The broader tension is real, though, and it runs through the entire Eurorack ecosystem. As the design blog Horizontal Pitch observed: “While some car manufacturers keep moving more and more stuff to giant touch screens, musicians have been interacting with machines through tactile interfaces since electronic music was invented.”
My take is that the øchd and its expander represent something specific: proof that analog circuit design can still deliver density, surprise, and musical depth without defaulting to a screen. As Horizontal Pitch put it: “There is an inherent problem with anything electronic, be it analogue or digital: whatever happens in the circuit, or the software, is completely invisible and impalpable.” The øchd makes the invisible audible through eight jacks and one knob. The expander triples the vocabulary without adding a syllable of interface overhead.

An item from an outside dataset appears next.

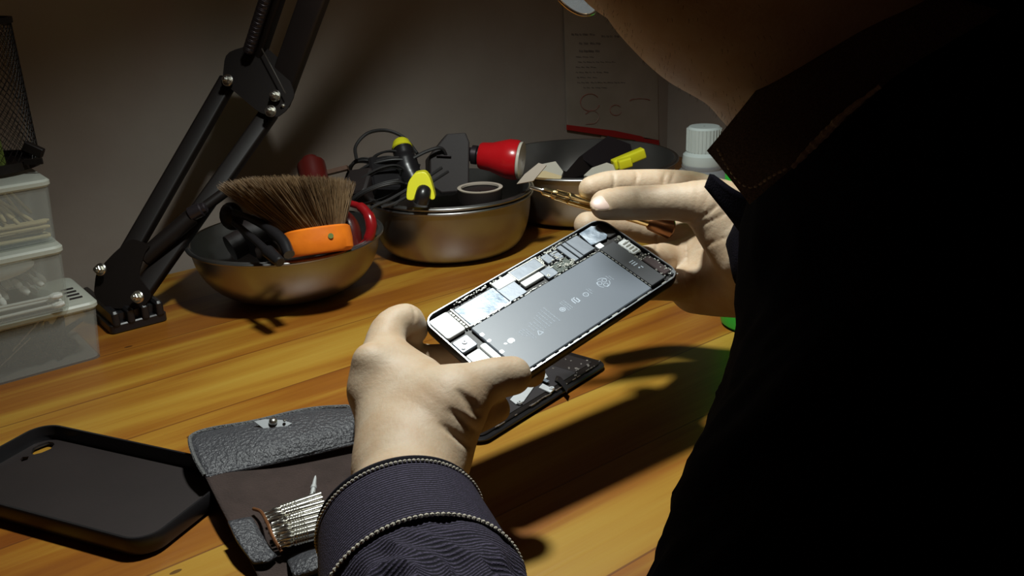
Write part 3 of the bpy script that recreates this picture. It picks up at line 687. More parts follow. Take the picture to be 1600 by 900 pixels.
for row, (y, x0, x1) in enumerate(((52, 893, 930), (55, 940, 975), (66, 905, 935), (78, 905, 938), (88, 900, 925), (96, 903, 960), (104, 900, 930), (112, 900, 948), (120, 902, 935), (128, 902, 975), (136, 912, 950))):
    x = x0
    while x < x1:
        w_ = rg.uniform(3, 9); h_ = 3.2 if row < 4 else 1.4; q = [onwall(x, y, .0034), onwall(x+w_, y+1, .0034), onwall(x+w_, y+h_+1, .0034), onwall(x, y+h_, .0034)]
        ink.rings([q, [a+N*.0003 for a in q]]); x += w_+rg.uniform(1, 3)
ink.build('printed_text', M['ink'], pp, world=True, smooth=False)
rk = MB()
for cx, cy, rr in ((922, 160, 15), (962, 172, 9), (1000, 158, 16)):
    q0 = []; q1 = []
    for i in range(25):
        a = i/24*PI*(1.7 if rr != 16 else .9)+(.3 if rr != 16 else PI); q0.append(onwall(cx+rr*math.cos(a), cy+rr*math.sin(a)*(.9 if rr != 16 else .25), .0034))
    rk.tube(q0, .0007, 5)
rk.tube([onwall(915, 178, .0034), onwall(925, 172, .0034), onwall(936, 180, .0034), onwall(930, 192, .0034), onwall(915, 194, .0034)], .0006, 5, smooth=5)
rk.build('red_sketches', M['rink'], pp, world=True)
# ================================================================== BOTTLE AND CANISTER
bt = root('clear_bottle', UV_(.86, .72), 'small clear bottle with milky ridged cap behind the right hand', 'bottle')
bb = W(1097, 300, .96); bb.z = 0; bt.location = bb
tz_ = (bb-CAM).dot(fw)
def zat(py, px=1097):  # height above the bench at which the bottle axis meets a pixel row
    lo, hi = -.2, .4
    for _ in range(40):
        md = (lo+hi)/2; q = bb+Z*md-CAM; y = 450-F*q.dot(up)/q.dot(fw)
        if y > py: lo = md
        else: hi = md
    return lo
zc, zs, zn = zat(197), zat(236), zat(262)
dB = (bb-CAM).dot(fw); rc_ = 25.5/F*dB; 
MB().lathe([(.001, .001), (.0300, .001), (.0325, .004), (.0325, zn-.018), (.030, zn-.008), (rc_*1.25, zn), (rc_*1.28, zn+.003), (rc_*.9, zs+.001), (rc_*.8, zs+.004)], 40).build('body', M['bottle'], bt)
cp = MB(); cp.lathe([(rc_*1.22, zn+.004), (rc_*1.25, zn+.007), (rc_*1.2, zs-.003), (rc_*1.0, zs), (rc_*1.0, zs+.001), (rc_, zc-.002), (rc_-.002, zc), (.001, zc)], 40)
for k in range(30):
    a = 2*PI*k/30; cp.cyl((rc_*math.cos(a), rc_*math.sin(a), zs+.001), (rc_*math.cos(a), rc_*math.sin(a), zc-.002), .0007, seg=5)
cp.build('cap', M['cap'], bt, label='milky ridged cap')
gcx = T(1178, 506, 0); gcx.z = 0
gr = root('green_canister', gcx, 'tall bright green plastic canister mostly hidden behind the jacket and hand', 'canister')
gd = (gcx-CAM).dot(fw); grr = 54/F*gd
MB().lathe([(.001, 0), (grr*.82, 0), (grr*.95, .003), (grr, .010), (grr, .17), (grr*.96, .182), (grr*.5, .196), (grr*.4, .197)], 48).build('body', M['green'], gr)
MB().lathe([(grr*.46, .194), (grr*.46, .225), (grr*.42, .228), (.001, .228)], 32).build('cap', M['green'], gr)
# ================================================================== OPENED PHONE (held)
Rp = Matrix(((.764, -.643, .056), (.608, .689, -.395), (.215, .336, .917))).to_3x3()
Rp = frame(V(Rp.col[0]).normalized(), V(Rp.col[1]).normalized(), V(Rp.col[0]).cross(V(Rp.col[1])).normalized())
TP = V((.024, .483, .099)); PLx, PLy = .1383, .0671
def PH(x, y, z=0.0):     # phone millimetres (from the lower left corner of its open face) to the room
    return TP + Rp @ V((x/1000-PLx/2, y/1000-PLy/2, z/1000))
ph = root('opened_phone', TP, 'opened phone with its battery and boards bare, held in both hands', 'phone')
ph.rotation_euler = Rp.to_euler()
def pb(mb, x, y, z, w_, h_, t, bev=.3, r=.6, rz=0.0):
    mb.rbox(((x+w_/2)/1000-PLx/2, (y+h_/2)/1000-PLy/2, (z+t/2)/1000), (w_/1000, h_/1000, t/1000), r/1000, Matrix.Rotation(rz, 3, 'Z') if rz else None, bev/1000, 3); return mb
def prb(x, y, z, w_, h_, t, bev=.25, r=.6): return pb(MB(), x, y, z, w_, h_, t, bev, r)
def rrect(x0, y0, x1, y1, r, z, seg=8):
    out = []
    for q, (cx, cy) in enumerate(((x1-r, y1-r), (x0+r, y1-r), (x0+r, y0+r), (x1-r, y0+r))):
        for k in range(seg+1):
            a = q*PI/2+k/seg*PI/2; out.append(((cx+r*math.cos(a))/1000-PLx/2, (cy+r*math.sin(a))/1000-PLy/2, z/1000))
    return out
lx, ly = 138.3, 67.1
sh_ = MB(); sh_.rings([rrect(2, 2, lx-2, ly-2, 7, -7), rrect(.6, .6, lx-.6, ly-.6, 8.4, -6.2), rrect(0, 0, lx, ly, 9, -4.4), rrect(0, 0, lx, ly, 9, -1.6), rrect(.5, .5, lx-.5, ly-.5, 8.5, -.3)], True, False)
sh_.rings([rrect(1.5, 1.5, lx-1.5, ly-1.5, 7.6, -.3), rrect(1.7, 1.7, lx-1.7, ly-1.7, 7.4, -3.6), rrect(10, 10, lx-10, ly-10, 5, -3.65)], False, True)
sh_.build('shell', M['phframe'], ph)
rim = MB(); rim.rings([rrect(.5, .5, lx-.5, ly-.5, 8.5, -.3), rrect(.7, .7, lx-.7, ly-.7, 8.3, 0), rrect(1.3, 1.3, lx-1.3, ly-1.3, 7.8, 0), rrect(1.5, 1.5, lx-1.5, ly-1.5, 7.6, -.3)], False, False); rim.build('polished_rim', M['chamfer'], ph, label='bright polished rim')
pb(MB(), 2.2, 2.2, -3.5, lx-4.4, ly-4.4, .5, .1, 6.6).build('cavity_floor', M['pit'], ph, label='black cavity floor')
bat = pb(MB(), 17.2, 3.2, -2.9, 98.6, 41.6, 2.2, .5, 1.2).build('battery', M['battery'], ph, label='grey wrapped battery with pale print')
def flat(mb, poly, z, t=.06):
    q = [(x/1000-PLx/2, y/1000-PLy/2) for x, y in poly]; return mb.prism(q, z/1000, (z+t)/1000)
ZB = -.69
# print on the battery
rg = random.Random(9); tx = MB()
def line(x, y0, y1, wd=.62):       # a line of tiny print running down the phone's width
    y = y0
    while y > y1:
        l_ = min(rg.uniform(.7, 2.6), y-y1)
        # letters: little strokes
        yy_ = y
        while yy_ > y-l_+.12:
            a = .26; k = rg.random()
            flat(tx, [(x-wd/2, yy_), (x+wd/2, yy_), (x+wd/2, yy_-.14), (x-wd/2, yy_-.14)], ZB)
            if k > .3: flat(tx, [(x+wd/2-.14, yy_), (x+wd/2, yy_), (x+wd/2, yy_-.36), (x+wd/2-.14, yy_-.36)], ZB)
            if k < .6: flat(tx, [(x-wd/2, yy_), (x-wd/2+.14, yy_), (x-wd/2+.14, yy_-.36), (x-wd/2, yy_-.36)], ZB)
            yy_ -= .42
        y -= l_+.4
for i, (x, a, b) in enumerate(((35, 26, 21.5), (36.4, 26.3, 20.5), (37.8, 26.3, 17.2), (39.2, 25.2, 16.6), (42, 26, 21.3), (44, 27.5, 17), (46, 26.4, 18), (48.2, 28.5, 19), (50.5, 29.3, 18.5), (52.8, 30, 19.2), (55.2, 31, 18.8), (57.6, 31.3, 18))): line(x, a, b)
for x in (67.2, 68.6, 70.0): line(x, 28, 20.5, .6)
line(86.2, 26.5, 21.8, .5); line(87.6, 26.0, 22.5, .5); line(102.5, 27, 23, .5); line(104, 26, 22, .5)
def ring2(mb, cx, cy, r, w_, n=24, a0=0, a1=2*PI):
    for i in range(n):
        p, q = a0+(a1-a0)*i/n, a0+(a1-a0)*(i+1)/n
        flat(mb, [(cx+r*math.cos(p), cy+r*math.sin(p)), (cx+r*math.cos(q), cy+r*math.sin(q)), (cx+(r-w_)*math.cos(q), cy+(r-w_)*math.sin(q)), (cx+(r-w_)*math.cos(p), cy+(r-w_)*math.sin(p))], ZB)
ring2(tx, 64.8, 23.3, 1.7, .45); ring2(tx, 83.0, 23.5, 1.7, .35); line(83.0, 24.6, 22.4, .7)
ring2(tx, 64.8, 23.3, .8, .5, 12)
# certification mark: slanted letters
for dx, dy in ((0, 0), (1.5, .1)):
    flat(tx, [(73.4+dx, 26+dy), (74.0+dx, 26+dy), (74.0+dx, 22+dy), (73.4+dx, 22+dy)], ZB); flat(tx, [(73.4+dx, 26+dy), (75+dx, 26+dy), (75+dx, 25.4+dy), (73.4+dx, 25.4+dy)], ZB)
flat(tx, [(76.6, 25), (77.3, 25), (77.3, 21.6), (76.6, 21.6)], ZB); flat(tx, [(75.2, 22.2), (77, 22.2), (77, 21.6), (75.2, 21.6)], ZB)
# recycling loop: three arrows round a hub with a smaller ring
for k in range(3):
    a = k*2*PI/3+.5; ring2(tx, 97.5+2.1*math.cos(a), 24+2.1*math.sin(a), 1.5, .3, 14); 
ring2(tx, 97.5, 24, 3.9, .3, 30, .3, 1.9); ring2(tx, 97.5, 24, 3.9, .3, 30, 2.4, 4.0); ring2(tx, 97.5, 24, 3.9, .3, 30, 4.5, 6.1)
# warning triangle
for a, b in (((41.6, 17.2), (43.3, 20.1)), ((43.3, 20.1), (45.0, 17.2)), ((45.0, 17.2), (41.6, 17.2))):
    d = V((b[0]-a[0], b[1]-a[1], 0)).normalized()*.2; flat(tx, [(a[0]-d.y, a[1]+d.x), (b[0]-d.y, b[1]+d.x), (b[0]+d.y, b[1]-d.x), (a[0]+d.y, a[1]-d.x)], ZB)
tx.build('battery_print', M['batink'], ph, smooth=False).parent = bat
lg = MB(); pts = []
for i in range(40):   # apple outline, bitten on one side
    a = i/40*2*PI; r = 2.15*(1+.05*math.cos(2*a)-.10*math.exp(-((a-PI)/.25)**2)-.06*math.exp(-((min(a, 2*PI-a))/.25)**2))
    x, y = r*math.cos(a)*.98, r*math.sin(a)*.92
    dxb, dyb = x-.2, y+2.6
    dd_ = math.hypot(dxb, dyb)
    if dd_ < 1.15: x, y = .2+dxb/dd_*1.15, -2.6+dyb/dd_*1.15
    pts.append((27.6+x, 23.8+y))
flat(lg, pts, ZB+.01); 
lf = [(24.9, 23.9), (24.2, 24.8), (23.1, 24.9), (22.9, 24.1), (23.6, 23.3), (24.6, 23.2)]
flat(lg, lf, ZB+.01); lg.build('battery_logo', M['logo'], ph, smooth=False).parent = bat
# silvery tape tabs at the battery end
tb = MB(); 
for y, h_ in ((36, 2.2), (30.5, 1.6), (20, 2.2), (13, 1.6)): pb(tb, 17.6, y, -.75, 2.2, h_, .12, 0, .5)
tb.build('tape_tab', M['silver'], ph)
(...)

Selfish Design as Radical Act
There’s a line Lim said on a Synth Design Podcast episode in 2022 that I keep coming back to. He described Instruō as operating “more like a music label than a conventional synth manufacturer.” I think that framing explains the øchd expander better than any spec sheet. A conventional manufacturer would have added a screen, a sync input, maybe an app. A music label puts out the weird thing its artists actually want to use, and trusts the audience to meet it there.
The no-sync debate is a perfect example. The øchd’s LFOs have no sync input. The default ranges are deliberately not synced. These are free-running LFOs tuned by ear to be musically useful. Organic animation, drifting, and musical phasing is the intention of the module. Some users wanted clock sync. Reasonable people might disagree, but to me, adding sync would have made the øchd a different instrument entirely. It would have traded its essential character for a checkbox feature.
The expander extends this philosophy without compromise. The cascading triggers section analyzes the rising edges of the left-side LFOs to create trigger signals, and if you leave the upper outputs unpatched, they normalize downward to create merged stochastic rhythms. It reads like a module that rewards curiosity over configuration. You don’t program it. You discover it.
It feels like Lim and Wilson understood something that a lot of the Eurorack world is still catching up to: the best interface for modulation is no interface at all. Just outputs. Just voltage. Just the slow, beautiful drift of analog circuits doing what analog circuits do when you stop trying to control them. That’s not a war on screens. It’s something quieter and more lasting. It’s a commitment to the idea that hands on jacks and knobs will always tell you more than eyes on pixels.